Course Crafters

Designing Effective Instructional Materials for ELLs

In August 2014, the Council of Great City Schools published their Framework for Raising Expectations and Instructional Rigor for English Language Learners, which I and Course Crafters use as a guidepost for designing curricula and instructional materials for ELLs and their teachers.

The Council of Great City Schools has a huge stake in the academic success of ELLs: their 67 school districts collectively enroll over 1.2 million of the country’s ELLs, or 26% of the nation’s total. After NCLB, and now reiterated in ESSA, all ELLs, K-12, are held to the same rigorous academic, college- and career-ready standards as their English-proficient peers. Helping school districts meet this goal requires those of us who design curricula and instructional materials for ELLs and professional development for teachers of ELLs—language educators and, increasingly, mainstream classroom teachers—to reexamine the way we are looking at developing ELLs’ academic language proficiency. We’re not there yet, but we’ll get there if we examine and pay heed to the suggestions in the CGCS Framework.

In the Preface to the Framework, the CGCS states that in conducting their work, they found that many urban school districts reported “significant difficulty finding high-quality, rigorous, grade-level instructional materials that are written for ELLs at varying levels of English proficiency.”

The document lays out what they call “Re-Envisioning English Language Development,” or “ELD 2.0). ELD 2.0 is responding to the reality that districts face:

  1. Ensuring that ELLs across all levels of English language proficiency “can access and fully engage” with the rigorous grade-level ELA and math standards, the Next Gen Science Standards, and the College and Career Ready Standards. This means developing ELLs’ academic skills and discipline-specific content knowledge.
  2. Ensuring that ELLs are developing their English and “closing the academic achievement gap.” This means developing ELLs’ academic language proficiency.

New language development standards, such as WIDA <https://www.wida.us/standards/eld.aspx> and the California ELD standards < http://www.cde.ca.gov/sp/el/er/eldstandards.asp#Standards>, anchor the language demands for ELLs—listening, speaking, reading, writing—to the rigorous academic requirements that all ELL students must meet. The language learning experience that ELLs must have, therefore, must be “grounded in a theory of action that affirms that English language learners are capable of engaging in complex thinking, reading, comprehension of complex texts, and writing about complex material.” Affirming this as educators is critical.
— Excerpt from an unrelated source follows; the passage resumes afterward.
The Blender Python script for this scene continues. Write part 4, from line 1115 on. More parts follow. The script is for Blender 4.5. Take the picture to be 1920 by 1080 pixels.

The essential components for effective instruction and materials for ELLs are provided in the CGCS document. They include guidelines and checklists for schools for program model and delivery options, effective instructional practice, and—of great interest to me—for evaluating instructional materials for ELLs. The non-negotiable criteria they cite for evaluating materials for ELLs have become a benchmark for us at Course Crafters as we develop new materials:

  • For ELLs, non-negotiable criteria revolve around maintaining grade-level rigor, building knowledge while acquiring and building academic language (in English and/or other languages), and cultural relevance.
  • The ELL-specific non-negotiable criteria seek to identify materials that

– Provide ELLs with the necessary rigor in language development

– Provide ELLs with full access to grade-level instructional content

– Integrate scaffolding for ELLs without compromising rigor or content

– Provide ELLs access to text that increases in complexity, with intentional connections 
between ESL and ELA instruction, all anchored in the CCSS.

Those of us who have worked with English learners for decades know that ELLs are a diverse group of learners, who come to school with a range of language and cultural backgrounds, educational experiences, and levels of English language proficiency and literacy skills. We also know that districts nationwide offer a range of program models and instructional practices, and that many are challenged by their fast-growing ELL student populations. But we also know that ELLs bring many assets to the classroom, starting with their home language; in fact, changing our mindset by referring to ELLs as “emergent bilinguals” is an important first step in this asset-based thinking. (I’ll speak more of this in blogs to come.)

We also know without question that ELLs, like their non-ELL peers, if provided with effective instruction and support, will excel.